** START OF COLLECTED DATA **

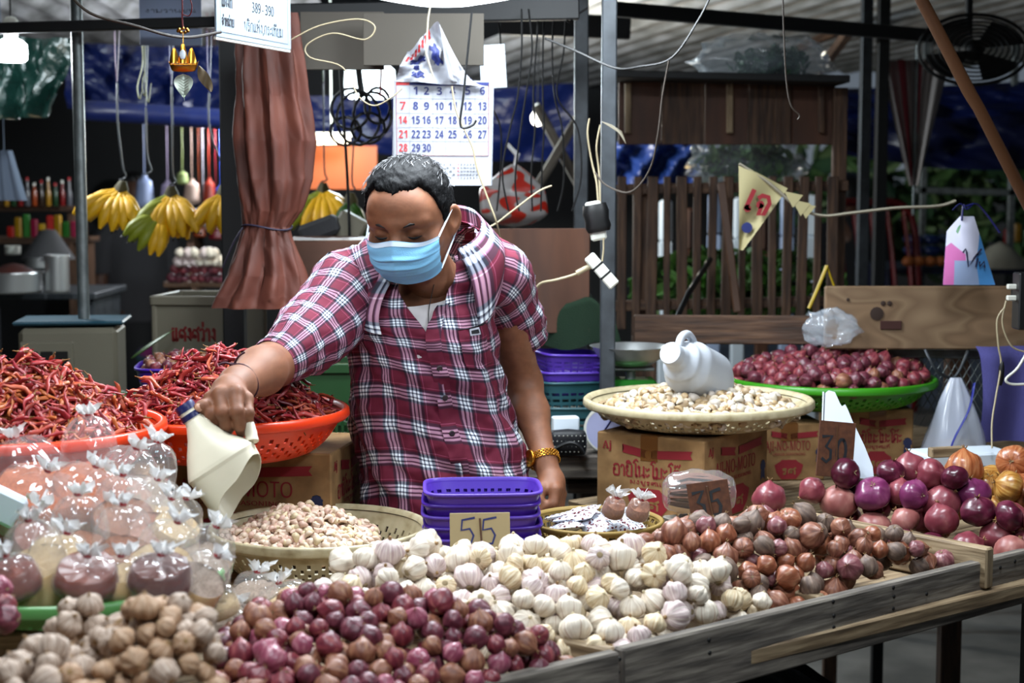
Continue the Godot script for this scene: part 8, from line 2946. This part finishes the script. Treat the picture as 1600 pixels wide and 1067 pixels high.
	m.tube(smooth_path([Vector3(-0.2, 0.46, -0.18), Vector3(-0.2, 0.85, -0.25), Vector3(0, 0.9, -0.27), Vector3(0.2, 0.85, -0.25), Vector3(0.2, 0.46, -0.18)], 4), 0.018, 8)
	part("backrest", m, red, t)
	for x in [-0.17, 0.17]:
		for z in [-0.16, 0.16]:
			m = MB.new()
			m.tube([Vector3(x, 0.44, z), Vector3(x * 1.15, 0, z * 1.15)], [0.02, 0.014], 8)
			part("leg", m, red, t)
	var cp := t.position
	m = MB.new()
	m.box(Vector3(cp.x, 0.272, cp.z), Vector3(0.7, 0.54, 0.7), Basis(Vector3.UP, 0.4), 0.01)
	solo("platform", m, mats.concrete, "raised concrete platform under the red chair", "platform")
	# counter with orange goods, blue bundles, white heap
	shelf.call(1388, 1720, 420, 7.2, 0.7, mat("counter_blue", Color(0.02, 0.04, 0.16), 0.5), "dark blue market counter on the far right")
	for k in 5:
		m = MB.new()
		var p := at(1420 + k * 17, 416, 7.0)
		m.lathe([Vector2(0, 0), Vector2(0.024, 0.006), Vector2(0.03, 0.022), Vector2(0.02, 0.038), Vector2(0, 0.042)], 14, p)
		solo("bun", m, mat("bun_orange", Color(0.62, 0.33, 0.12), 0.6), "orange-brown bun on the far right counter", "bun", "buns on the far right counter")
	for k in 6:
		m = MB.new()
		m.box(at(1427 + (k % 3) * 27, 391 - (k / 3) * 17, 7.5), Vector3(0.072, 0.04, 0.12), Basis(), 0.014)
		solo("blue_bundle", m, mats.tarp_pale, "blue cloth bundle stacked behind the orange buns", "bundle", "blue bundles behind the buns")
	m = MB.new()
	m.lathe([Vector2(0.12, 0), Vector2(0.1, 0.03), Vector2(0.05, 0.085), Vector2(0, 0.11)], 22, at(1562, 418, 7.0))
	solo("white_heap", m, mat("heap_white", Color(0.6, 0.58, 0.52), 0.9), "heap of white goods on the blue counter behind the pouch", "goods")
	for k in 5:
		m = MB.new()
		m.box(at(1575 + k * 14, 372 - 8 * (k % 2), 7.8), Vector3(0.035, 0.09, 0.04), Basis(), 0.008)
		solo("far_packet", m, mat("packet_%d" % k, Color.RED, 0.4), "%s packet behind the white heap at the right edge" % ["red", "yellow", "green", "crimson", "golden"][k], "packet", "packets behind the white heap")
	timber("rail", at(1430, 297, 7.6), at(1620, 302, 7.6), 0.03, 0.03, "galvanised", "pale metal rail behind the pouch's ribbon", "rail")
	for q in [[1442, "left of the pouch"], [1580, "at the right edge"]]:
		var b := at(q[0], 300, 7.6)
		timber("rail_post", Vector3(b.x, 0, b.z), Vector3(b.x, 2.3, b.z), 0.03, 0.03, "galvanised", "pale metal rail post " + q[1], "post")
	# pale lit goods glimpsed between the pickets
	for k in 7:
		m = MB.new()
		var p := at(1040 + k * 38, 345 + 14 * sin(k * 2.0), 6.4)
		m.box(p, Vector3(0.05, 0.16, 0.04), Basis(Vector3.UP, k * 0.5), 0.01)
		m.box(Vector3(p.x, (p.y - 0.08) * 0.5, p.z), Vector3(0.05, p.y - 0.08, 0.04), Basis(), 0.004)
		solo("far_carton", m, [mats.white_card, mats.plywood, mats.blue_card][k % 3], "%s tall box glimpsed between pickets, %s from the left" % [["white", "brown", "bluish"][k % 3], ["first", "second", "third", "fourth", "fifth", "sixth", "seventh"][k]], "box", "boxes behind the fence")
func crate(where: Vector3, turn: float, w: float, h: float, d: float, mt: Material, label: String) -> Node3D:
	var t := thing("plastic_crate", label, "crate", where, turn)
	for side in 4:
		var b := Basis(Vector3.UP, side * PI / 2)
		var ww := w if side % 2 == 0 else d
		var off := (d if side % 2 == 0 else w) * 0.5
		var m := MB.new()
		m.box(b * Vector3(0, h - 0.012, off + 0.004), Vector3(ww + 0.02, 0.024, 0.012), b, 0.003)
		m.box(b * Vector3(0, 0.012, off), Vector3(ww, 0.024, 0.006), b, 0.001)
		m.box(b * Vector3(0, h * 0.72, off), Vector3(ww, h * 0.42, 0.005), b, 0.001)
		m.box(b * Vector3(0, h * 0.26, off), Vector3(ww, 0.01, 0.004), b, 0.001)
		for k in int(ww / 0.014):
			m.box(b * Vector3(-ww * 0.5 + 0.007 + k * 0.014, h * 0.28, off), Vector3(0.006, h * 0.5, 0.004), b, 0.0)
		for x in [-ww * 0.5, ww * 0.5]:
			m.box(b * Vector3(x, h * 0.5, off), Vector3(0.014, h, 0.01), b, 0.002)
		part("lattice_side", m, mt, t)
	var m2 := MB.new()
	m2.box(Vector3(0, 0.006, 0), Vector3(w, 0.008, d), Basis(), 0.0)
	part("bottom", m2, mt, t)
	return t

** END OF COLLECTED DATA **

§ WHAT IS REQUIRED: Transcribe the listing in full and omit the pictures.

§ ANSWER TO THIS TASK:
Continue the Godot script for this scene: part 8, from line 2946. This part finishes the script. Treat the picture as 1600 pixels wide and 1067 pixels high.
	m.tube(smooth_path([Vector3(-0.2, 0.46, -0.18), Vector3(-0.2, 0.85, -0.25), Vector3(0, 0.9, -0.27), Vector3(0.2, 0.85, -0.25), Vector3(0.2, 0.46, -0.18)], 4), 0.018, 8)
	part("backrest", m, red, t)
	for x in [-0.17, 0.17]:
		for z in [-0.16, 0.16]:
			m = MB.new()
			m.tube([Vector3(x, 0.44, z), Vector3(x * 1.15, 0, z * 1.15)], [0.02, 0.014], 8)
			part("leg", m, red, t)
	var cp := t.position
	m = MB.new()
	m.box(Vector3(cp.x, 0.272, cp.z), Vector3(0.7, 0.54, 0.7), Basis(Vector3.UP, 0.4), 0.01)
	solo("platform", m, mats.concrete, "raised concrete platform under the red chair", "platform")
	# counter with orange goods, blue bundles, white heap
	shelf.call(1388, 1720, 420, 7.2, 0.7, mat("counter_blue", Color(0.02, 0.04, 0.16), 0.5), "dark blue market counter on the far right")
	for k in 5:
		m = MB.new()
		var p := at(1420 + k * 17, 416, 7.0)
		m.lathe([Vector2(0, 0), Vector2(0.024, 0.006), Vector2(0.03, 0.022), Vector2(0.02, 0.038), Vector2(0, 0.042)], 14, p)
		solo("bun", m, mat("bun_orange", Color(0.62, 0.33, 0.12), 0.6), "orange-brown bun on the far right counter", "bun", "buns on the far right counter")
	for k in 6:
		m = MB.new()
		m.box(at(1427 + (k % 3) * 27, 391 - (k / 3) * 17, 7.5), Vector3(0.072, 0.04, 0.12), Basis(), 0.014)
		solo("blue_bundle", m, mats.tarp_pale, "blue cloth bundle stacked behind the orange buns", "bundle", "blue bundles behind the buns")
	m = MB.new()
	m.lathe([Vector2(0.12, 0), Vector2(0.1, 0.03), Vector2(0.05, 0.085), Vector2(0, 0.11)], 22, at(1562, 418, 7.0))
	solo("white_heap", m, mat("heap_white", Color(0.6, 0.58, 0.52), 0.9), "heap of white goods on the blue counter behind the pouch", "goods")
	for k in 5:
		m = MB.new()
		m.box(at(1575 + k * 14, 372 - 8 * (k % 2), 7.8), Vector3(0.035, 0.09, 0.04), Basis(), 0.008)
		solo("far_packet", m, mat("packet_%d" % k, Color.RED, 0.4), "%s packet behind the white heap at the right edge" % ["red", "yellow", "green", "crimson", "golden"][k], "packet", "packets behind the white heap")
	timber("rail", at(1430, 297, 7.6), at(1620, 302, 7.6), 0.03, 0.03, "galvanised", "pale metal rail behind the pouch's ribbon", "rail")
	for q in [[1442, "left of the pouch"], [1580, "at the right edge"]]:
		var b := at(q[0], 300, 7.6)
		timber("rail_post", Vector3(b.x, 0, b.z), Vector3(b.x, 2.3, b.z), 0.03, 0.03, "galvanised", "pale metal rail post " + q[1], "post")
	# pale lit goods glimpsed between the pickets
	for k in 7:
		m = MB.new()
		var p := at(1040 + k * 38, 345 + 14 * sin(k * 2.0), 6.4)
		m.box(p, Vector3(0.05, 0.16, 0.04), Basis(Vector3.UP, k * 0.5), 0.01)
		m.box(Vector3(p.x, (p.y - 0.08) * 0.5, p.z), Vector3(0.05, p.y - 0.08, 0.04), Basis(), 0.004)
		solo("far_carton", m, [mats.white_card, mats.plywood, mats.blue_card][k % 3], "%s tall box glimpsed between pickets, %s from the left" % [["white", "brown", "bluish"][k % 3], ["first", "second", "third", "fourth", "fifth", "sixth", "seventh"][k]], "box", "boxes behind the fence")
func crate(where: Vector3, turn: float, w: float, h: float, d: float, mt: Material, label: String) -> Node3D:
	var t := thing("plastic_crate", label, "crate", where, turn)
	for side in 4:
		var b := Basis(Vector3.UP, side * PI / 2)
		var ww := w if side % 2 == 0 else d
		var off := (d if side % 2 == 0 else w) * 0.5
		var m := MB.new()
		m.box(b * Vector3(0, h - 0.012, off + 0.004), Vector3(ww + 0.02, 0.024, 0.012), b, 0.003)
		m.box(b * Vector3(0, 0.012, off), Vector3(ww, 0.024, 0.006), b, 0.001)
		m.box(b * Vector3(0, h * 0.72, off), Vector3(ww, h * 0.42, 0.005), b, 0.001)
		m.box(b * Vector3(0, h * 0.26, off), Vector3(ww, 0.01, 0.004), b, 0.001)
		for k in int(ww / 0.014):
			m.box(b * Vector3(-ww * 0.5 + 0.007 + k * 0.014, h * 0.28, off), Vector3(0.006, h * 0.5, 0.004), b, 0.0)
		for x in [-ww * 0.5, ww * 0.5]:
			m.box(b * Vector3(x, h * 0.5, off), Vector3(0.014, h, 0.01), b, 0.002)
		part("lattice_side", m, mt, t)
	var m2 := MB.new()
	m2.box(Vector3(0, 0.006, 0), Vector3(w, 0.008, d), Basis(), 0.0)
	part("bottom", m2, mt, t)
	return t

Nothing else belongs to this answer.